Que uno es esencialmente el reflejo de todo su pasado es cierto, porque uno se ha ido formando y forjando a conciencia, y a despreocupación pura también, para llegar a ser eso que ve frente al espejo, frente al que nos devuelve una imagen puramente física y frente al otro, el que nos devuelve esa imagen que sólo uno mismo puede ver y reconocer ante tantas capas que nos recubren en esta vida moderna en donde nadie es auténticamente ese que es, por más que quiera ser transparente y auténtico desde su fibra más íntima para no hacer aquello que detesta ver ─imaginar─ en los demás. Al fin y al cabo todos somos lo mismo, personas que vamos queriendo agradar desde todos los ámbitos posibles para no sentirnos tan solos, tan tristes y en definitiva tan mal.

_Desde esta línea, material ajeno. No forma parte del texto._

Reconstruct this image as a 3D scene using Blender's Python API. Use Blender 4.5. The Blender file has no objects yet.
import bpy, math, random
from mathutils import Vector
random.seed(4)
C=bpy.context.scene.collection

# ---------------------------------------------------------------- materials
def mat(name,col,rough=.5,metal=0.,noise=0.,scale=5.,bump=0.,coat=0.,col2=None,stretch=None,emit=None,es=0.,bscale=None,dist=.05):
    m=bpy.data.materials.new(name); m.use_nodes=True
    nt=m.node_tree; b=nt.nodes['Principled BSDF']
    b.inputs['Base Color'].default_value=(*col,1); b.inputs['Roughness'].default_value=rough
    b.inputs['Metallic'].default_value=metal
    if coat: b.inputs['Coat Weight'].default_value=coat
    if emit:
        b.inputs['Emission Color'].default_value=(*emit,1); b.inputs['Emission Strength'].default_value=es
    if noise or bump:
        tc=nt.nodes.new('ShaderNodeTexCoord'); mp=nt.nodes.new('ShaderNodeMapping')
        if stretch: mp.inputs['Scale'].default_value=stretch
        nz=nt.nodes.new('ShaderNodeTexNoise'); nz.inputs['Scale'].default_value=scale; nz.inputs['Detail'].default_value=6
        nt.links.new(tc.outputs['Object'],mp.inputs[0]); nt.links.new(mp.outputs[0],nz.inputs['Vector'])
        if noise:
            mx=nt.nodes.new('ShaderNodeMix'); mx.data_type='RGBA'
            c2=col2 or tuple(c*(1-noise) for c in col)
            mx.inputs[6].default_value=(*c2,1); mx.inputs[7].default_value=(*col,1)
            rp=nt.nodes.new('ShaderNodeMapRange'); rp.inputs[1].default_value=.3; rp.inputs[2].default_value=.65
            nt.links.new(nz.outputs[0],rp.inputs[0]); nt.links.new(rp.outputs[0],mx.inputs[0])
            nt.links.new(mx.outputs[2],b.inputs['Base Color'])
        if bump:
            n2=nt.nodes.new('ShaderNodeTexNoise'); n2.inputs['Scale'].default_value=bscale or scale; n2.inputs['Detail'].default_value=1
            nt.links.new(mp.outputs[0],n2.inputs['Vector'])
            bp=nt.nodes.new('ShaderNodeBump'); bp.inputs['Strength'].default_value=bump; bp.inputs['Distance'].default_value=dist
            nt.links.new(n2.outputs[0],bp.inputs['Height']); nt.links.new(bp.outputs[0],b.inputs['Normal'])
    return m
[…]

Nadie sabe que sería exactamente lo que mejor le haría porque de ser así no se estaría siempre en esa búsqueda que lleva a continuar siempre adelante pero que en claras cuentas no se podría definir exactamente hacia dónde va. Porque ¿qué es la vida sino una continua investigación para llegar ─no sin mucho trabajo y empeño─ a un descubrimiento y de ser éste positivo y acogedor permanecer en él para terminar desechándolo en algún momento en tren de iniciar nuevamente la búsqueda hacia otro nuevo descubrimiento que nos haga pasar las horas de nuestros largos (aunque a veces parezca que se pasan volando) días en esta tierra?
Uno está solo, sí, solo con su alma para todo, porque podemos estar acompañados en diversos momentos del día, o de nuestra vida para ser más amplios, pero siempre es en "ese momento", ese en el que nada ni nadie más que nuestra esencia puede permanecer junto a nuestro cuerpo para llorar, reír, sufrir o disfrutar ─ya que no le compete a nadie más compartir "eso" que es absolutamente de uno─ en el que somos sólo nosotros y nadie más.
Vivir es entonces un camino arduo, tremendo (salpicado con sus gratificaciones y momentos de plenitud o sentir inmejorable) porque básicamente vamos por aquí para enfrentarnos a todo lo que deba aparecer para continuar con esa formación que iniciamos desde pequeñitos, cuando todavía ni sabíamos a que comenzábamos a exponernos por el mero hecho de haber llegado a un lugar colectivo llamado mundo, insertos ─nosotros─ en un sitio personal y delicado al extremo llamado vida.
Y así y todo la vida que nos ha tocado es lo mejor que podemos esperar; no hay otra y no queda otra, y es nuestro metier saber ir dándole la vuelta a cada golpe o feo movimiento del destino para poder esquivarlo o enfrentarlo de lleno sabiendo que nadie muere en la víspera y que todo puede ─debería─ ser transformado en algo que sólo nos haga bien y nos ayude, lágrima de por medio también ¿porqué no?, a ir sin ninguna carga emocional negativa que solo empeore el tránsito por este lugar y no lleve a ningún puerto digno de arribar.
En fin, la vida, algo tan grande y, según se la lleve adelante, tan vasto o escueto, debe ser siempre motivo de querer estar en ella porque, ya se sabe, nadie va a venir a apretarnos el gatillo pero tampoco nadie vendrá para ayudarnos a sostener la copa de logros ─felicidad, armonía, empatía, amor, crecimiento personal─ que sintamos haber alcanzado.